GOAL: Repeat every line exactly, keeping the pictures out of the copy.

DATA:
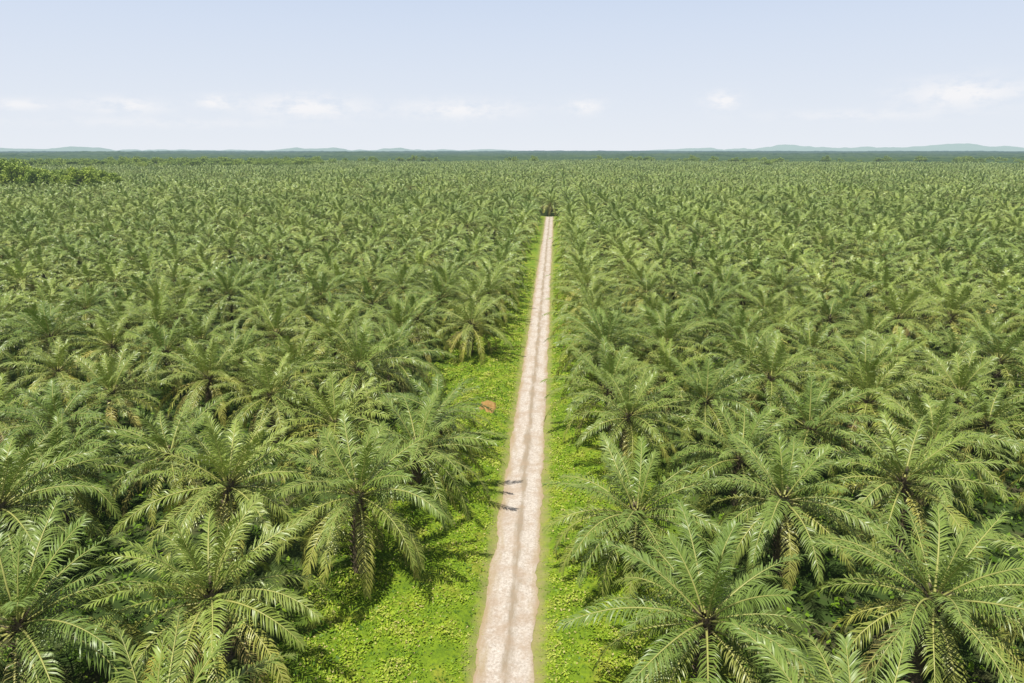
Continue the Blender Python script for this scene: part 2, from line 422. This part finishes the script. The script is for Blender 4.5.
for i in range(34):
    x=random.uniform(-900,1100); y=random.uniform(1250,1480)
    for j in range(random.randint(2,9)): fp.append((x+random.gauss(0,22),y+random.gauss(0,8)))
instancer('broadleaf_forest',fp,BT,0.8,1.4)
for x,y,s in ((-318,402,1.7),(-332,412,1.9),(-345,405,1.7),(-300,1150,1.4),(310,1050,1.35),(-640,900,1.3),(380,1250,1.2),(90,1290,1.1),(700,1100,1.1)):
    add('broadleaf_tree',random.choice(BT),(x,y,0),(0,0,random.uniform(0,6)),s)

# ---------------------------------------------------------------- far canopy and hills
M_can,nt=newmat('distant_canopy')
c=ramp(nt,noise_n(nt,0.006,8,0.8),[(0.38,(0.03,0.06,0.025)),(0.5,(0.07,0.115,0.04)),(0.65,(0.11,0.155,0.05))])
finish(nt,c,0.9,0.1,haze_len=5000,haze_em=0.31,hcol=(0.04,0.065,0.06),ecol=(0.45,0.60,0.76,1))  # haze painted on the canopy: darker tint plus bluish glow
rs=np.concatenate([np.arange(1300,2300,9.0),np.geomspace(2310,14000,90)]); aa=np.radians(np.linspace(-62,62,560))
V=[]
for r_ in rs:
    rg=min(1,(r_-1300)/1200)
    for a_ in aa:
        x,y=r_*math.sin(a_),r_*math.cos(a_)
        z=5.2+random.uniform(-2.4,2.6)+(16*max(0,noise.noise(Vector((x*.0016,y*.0016,7)))))*rg
        if r_>2300: z+=random.uniform(0,6)
        V.append((x,y,z))
k=len(aa); jj,ii=np.meshgrid(np.arange(len(rs)-1),np.arange(k-1),indexing='ij'); b=(jj*k+ii).ravel()
add('distant_forest_canopy',mesh_np('canopy',V,[np.stack([b,b+k,b+k+1,b+1],1)],(M_can,)))
M_hill,nt=newmat('forested_hill')
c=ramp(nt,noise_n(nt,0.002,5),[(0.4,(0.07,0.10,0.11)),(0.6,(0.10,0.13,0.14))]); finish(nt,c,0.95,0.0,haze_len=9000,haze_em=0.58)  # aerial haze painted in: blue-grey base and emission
def ridge(name,dist,hmax,a0,a1,seed,depth=2500):
    V=[];n=400;rows=9
    for j in range(rows):
        t=j/(rows-1)
        for i in range(n):
            u=i/(n-1); a_=R(a0+(a1-a0)*u); env=min(1,u*5,(1-u)*5)
            hh=hmax*env*(0.3+0.7*abs(noise.fractal(Vector((a_*16,seed,t*.6)),1,2,5)+0.35))
            z=hh*math.sin(math.pi*t)-2
            d=dist+depth*(t-.5); V.append((d*math.sin(a_),d*math.cos(a_),z))
    jj,ii=np.meshgrid(np.arange(rows-1),np.arange(n-1),indexing='ij'); b=(jj*n+ii).ravel()
    return add(name,mesh_np(name,V,[np.stack([b,b+1,b+n+1,b+n],1)],(M_hill,),smooth=True))
ridge('hills',12500,75,-58,2,3.1)
ridge('hills',14500,125,2,62,9.7)

# ---------------------------------------------------------------- sun + sky
EL,AZ=71.0,-140.0    # azimuth measured from +Y towards +X
sd=Vector((math.sin(R(AZ))*math.cos(R(EL)),math.cos(R(AZ))*math.cos(R(EL)),math.sin(R(EL))))
ld=bpy.data.lights.new('sun','SUN'); ld.energy=5.0; ld.angle=R(0.5); ld.color=(1,0.965,0.87)
lo=bpy.data.objects.new('sun',ld); lo.rotation_euler=sd.to_track_quat('Z','Y').to_euler(); lo.location=(0,0,80); sc.collection.objects.link(lo)
w=bpy.data.worlds.new('World'); sc.world=w; w.use_nodes=True; nt=w.node_tree
for n_ in list(nt.nodes): nt.nodes.remove(n_)
sky=N(nt,'ShaderNodeTexSky',sky_type='NISHITA'); sky.sun_disc=False
sky.sun_elevation=R(EL); sky.sun_rotation=R(AZ); sky.air_density=1.0; sky.dust_density=1.5; sky.ozone_density=1.5
STR=0.065
tc=N(nt,'ShaderNodeTexCoord'); sp=N(nt,'ShaderNodeSeparateXYZ'); L(nt,tc.outputs['Generated'],sp.inputs[0])
el=mth(nt,'MULTIPLY',mth(nt,'ARCSINE',sp.outputs[2]),57.2958)
az=mth(nt,'MULTIPLY',mth(nt,'ARCTAN2',sp.outputs[0],sp.outputs[1]),57.2958)
def kk(c,v=1.0): return tuple(x/STR*v for x in c)
e30=mth(nt,'MULTIPLY',el,1/30.0)
hf=ramp(nt,e30,[(0.0,0.97),(0.3,0.94),(0.52,0.88),(0.95,0.0)])
hz=mix(nt,ramp(nt,e30,[(0.0,0.0),(0.42,1.0)]),kk((0.83,0.87,0.93)),kk((0.63,0.735,0.92)))
col=mix(nt,hf,sky.outputs[0],hz)
cv=N(nt,'ShaderNodeCombineXYZ'); L(nt,az,cv.inputs[0]); L(nt,mth(nt,'MULTIPLY',el,2.2),cv.inputs[1])
cn=noise_n(nt,0.55,7,0.6,cv.outputs[0]); tot=None
for a_,e_,wa,we,st_ in ((-38,2.9,1.8,.35,.9),(-32,3.0,2.6,.5,1),(-25.8,3.4,1.3,.45,1.1),(-19.5,3.2,4.0,.8,1.1),(-7.7,3.1,4.6,.7,1),(2.2,3.3,1.4,.55,1),(12.7,3.6,1.2,.65,1.2),(28.4,3.7,3.4,.9,1.1),(22,2.4,6,.4,.5),(-30,1.9,9,.35,.4)):
    q=mth(nt,'ADD',mth(nt,'POWER',mth(nt,'ABSOLUTE',mth(nt,'DIVIDE',mth(nt,'SUBTRACT',az,a_),wa)),2.0),mth(nt,'POWER',mth(nt,'ABSOLUTE',mth(nt,'DIVIDE',mth(nt,'SUBTRACT',el,e_),we)),2.0))
    g=mth(nt,'MULTIPLY',mth(nt,'EXPONENT',mth(nt,'MULTIPLY',q,-1.0)),st_)
    tot=g if tot is None else mth(nt,'ADD',tot,g)
cm=mth(nt,'MULTIPLY',tot,mth(nt,'MULTIPLY',mth(nt,'SUBTRACT',cn,0.37),5.0,True),True)
col=mix(nt,mth(nt,'MULTIPLY',cm,0.8),col,kk((0.95,0.94,0.95)))
bg=N(nt,'ShaderNodeBackground'); L(nt,col,bg.inputs[0]); bg.inputs[1].default_value=STR
wo=N(nt,'ShaderNodeOutputWorld'); L(nt,bg.outputs[0],wo.inputs[0])

# ---------------------------------------------------------------- camera
cd=bpy.data.cameras.new('camera'); cd.lens=24; cd.sensor_width=36; cd.clip_end=60000; cd.clip_start=0.5
co_=bpy.data.objects.new('camera',cd); co_.location=(CAMX,CAMY,CAMZ)
co_.rotation_euler=(R(90-15.66),R(0.0),R(3.55)); sc.collection.objects.link(co_); sc.camera=co_
print('palms',len(near),len(mid),len(far))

EXERCISE OUTPUT:
Continue the Blender Python script for this scene: part 2, from line 422. This part finishes the script. The script is for Blender 4.5.
for i in range(34):
    x=random.uniform(-900,1100); y=random.uniform(1250,1480)
    for j in range(random.randint(2,9)): fp.append((x+random.gauss(0,22),y+random.gauss(0,8)))
instancer('broadleaf_forest',fp,BT,0.8,1.4)
for x,y,s in ((-318,402,1.7),(-332,412,1.9),(-345,405,1.7),(-300,1150,1.4),(310,1050,1.35),(-640,900,1.3),(380,1250,1.2),(90,1290,1.1),(700,1100,1.1)):
    add('broadleaf_tree',random.choice(BT),(x,y,0),(0,0,random.uniform(0,6)),s)

# ---------------------------------------------------------------- far canopy and hills
M_can,nt=newmat('distant_canopy')
c=ramp(nt,noise_n(nt,0.006,8,0.8),[(0.38,(0.03,0.06,0.025)),(0.5,(0.07,0.115,0.04)),(0.65,(0.11,0.155,0.05))])
finish(nt,c,0.9,0.1,haze_len=5000,haze_em=0.31,hcol=(0.04,0.065,0.06),ecol=(0.45,0.60,0.76,1))  # haze painted on the canopy: darker tint plus bluish glow
rs=np.concatenate([np.arange(1300,2300,9.0),np.geomspace(2310,14000,90)]); aa=np.radians(np.linspace(-62,62,560))
V=[]
for r_ in rs:
    rg=min(1,(r_-1300)/1200)
    for a_ in aa:
        x,y=r_*math.sin(a_),r_*math.cos(a_)
        z=5.2+random.uniform(-2.4,2.6)+(16*max(0,noise.noise(Vector((x*.0016,y*.0016,7)))))*rg
        if r_>2300: z+=random.uniform(0,6)
        V.append((x,y,z))
k=len(aa); jj,ii=np.meshgrid(np.arange(len(rs)-1),np.arange(k-1),indexing='ij'); b=(jj*k+ii).ravel()
add('distant_forest_canopy',mesh_np('canopy',V,[np.stack([b,b+k,b+k+1,b+1],1)],(M_can,)))
M_hill,nt=newmat('forested_hill')
c=ramp(nt,noise_n(nt,0.002,5),[(0.4,(0.07,0.10,0.11)),(0.6,(0.10,0.13,0.14))]); finish(nt,c,0.95,0.0,haze_len=9000,haze_em=0.58)  # aerial haze painted in: blue-grey base and emission
def ridge(name,dist,hmax,a0,a1,seed,depth=2500):
    V=[];n=400;rows=9
    for j in range(rows):
        t=j/(rows-1)
        for i in range(n):
            u=i/(n-1); a_=R(a0+(a1-a0)*u); env=min(1,u*5,(1-u)*5)
            hh=hmax*env*(0.3+0.7*abs(noise.fractal(Vector((a_*16,seed,t*.6)),1,2,5)+0.35))
            z=hh*math.sin(math.pi*t)-2
            d=dist+depth*(t-.5); V.append((d*math.sin(a_),d*math.cos(a_),z))
    jj,ii=np.meshgrid(np.arange(rows-1),np.arange(n-1),indexing='ij'); b=(jj*n+ii).ravel()
    return add(name,mesh_np(name,V,[np.stack([b,b+1,b+n+1,b+n],1)],(M_hill,),smooth=True))
ridge('hills',12500,75,-58,2,3.1)
ridge('hills',14500,125,2,62,9.7)

# ---------------------------------------------------------------- sun + sky
EL,AZ=71.0,-140.0    # azimuth measured from +Y towards +X
sd=Vector((math.sin(R(AZ))*math.cos(R(EL)),math.cos(R(AZ))*math.cos(R(EL)),math.sin(R(EL))))
ld=bpy.data.lights.new('sun','SUN'); ld.energy=5.0; ld.angle=R(0.5); ld.color=(1,0.965,0.87)
lo=bpy.data.objects.new('sun',ld); lo.rotation_euler=sd.to_track_quat('Z','Y').to_euler(); lo.location=(0,0,80); sc.collection.objects.link(lo)
w=bpy.data.worlds.new('World'); sc.world=w; w.use_nodes=True; nt=w.node_tree
for n_ in list(nt.nodes): nt.nodes.remove(n_)
sky=N(nt,'ShaderNodeTexSky',sky_type='NISHITA'); sky.sun_disc=False
sky.sun_elevation=R(EL); sky.sun_rotation=R(AZ); sky.air_density=1.0; sky.dust_density=1.5; sky.ozone_density=1.5
STR=0.065
tc=N(nt,'ShaderNodeTexCoord'); sp=N(nt,'ShaderNodeSeparateXYZ'); L(nt,tc.outputs['Generated'],sp.inputs[0])
el=mth(nt,'MULTIPLY',mth(nt,'ARCSINE',sp.outputs[2]),57.2958)
az=mth(nt,'MULTIPLY',mth(nt,'ARCTAN2',sp.outputs[0],sp.outputs[1]),57.2958)
def kk(c,v=1.0): return tuple(x/STR*v for x in c)
e30=mth(nt,'MULTIPLY',el,1/30.0)
hf=ramp(nt,e30,[(0.0,0.97),(0.3,0.94),(0.52,0.88),(0.95,0.0)])
hz=mix(nt,ramp(nt,e30,[(0.0,0.0),(0.42,1.0)]),kk((0.83,0.87,0.93)),kk((0.63,0.735,0.92)))
col=mix(nt,hf,sky.outputs[0],hz)
cv=N(nt,'ShaderNodeCombineXYZ'); L(nt,az,cv.inputs[0]); L(nt,mth(nt,'MULTIPLY',el,2.2),cv.inputs[1])
cn=noise_n(nt,0.55,7,0.6,cv.outputs[0]); tot=None
for a_,e_,wa,we,st_ in ((-38,2.9,1.8,.35,.9),(-32,3.0,2.6,.5,1),(-25.8,3.4,1.3,.45,1.1),(-19.5,3.2,4.0,.8,1.1),(-7.7,3.1,4.6,.7,1),(2.2,3.3,1.4,.55,1),(12.7,3.6,1.2,.65,1.2),(28.4,3.7,3.4,.9,1.1),(22,2.4,6,.4,.5),(-30,1.9,9,.35,.4)):
    q=mth(nt,'ADD',mth(nt,'POWER',mth(nt,'ABSOLUTE',mth(nt,'DIVIDE',mth(nt,'SUBTRACT',az,a_),wa)),2.0),mth(nt,'POWER',mth(nt,'ABSOLUTE',mth(nt,'DIVIDE',mth(nt,'SUBTRACT',el,e_),we)),2.0))
    g=mth(nt,'MULTIPLY',mth(nt,'EXPONENT',mth(nt,'MULTIPLY',q,-1.0)),st_)
    tot=g if tot is None else mth(nt,'ADD',tot,g)
cm=mth(nt,'MULTIPLY',tot,mth(nt,'MULTIPLY',mth(nt,'SUBTRACT',cn,0.37),5.0,True),True)
col=mix(nt,mth(nt,'MULTIPLY',cm,0.8),col,kk((0.95,0.94,0.95)))
bg=N(nt,'ShaderNodeBackground'); L(nt,col,bg.inputs[0]); bg.inputs[1].default_value=STR
wo=N(nt,'ShaderNodeOutputWorld'); L(nt,bg.outputs[0],wo.inputs[0])

# ---------------------------------------------------------------- camera
cd=bpy.data.cameras.new('camera'); cd.lens=24; cd.sensor_width=36; cd.clip_end=60000; cd.clip_start=0.5
co_=bpy.data.objects.new('camera',cd); co_.location=(CAMX,CAMY,CAMZ)
co_.rotation_euler=(R(90-15.66),R(0.0),R(3.55)); sc.collection.objects.link(co_); sc.camera=co_
print('palms',len(near),len(mid),len(far))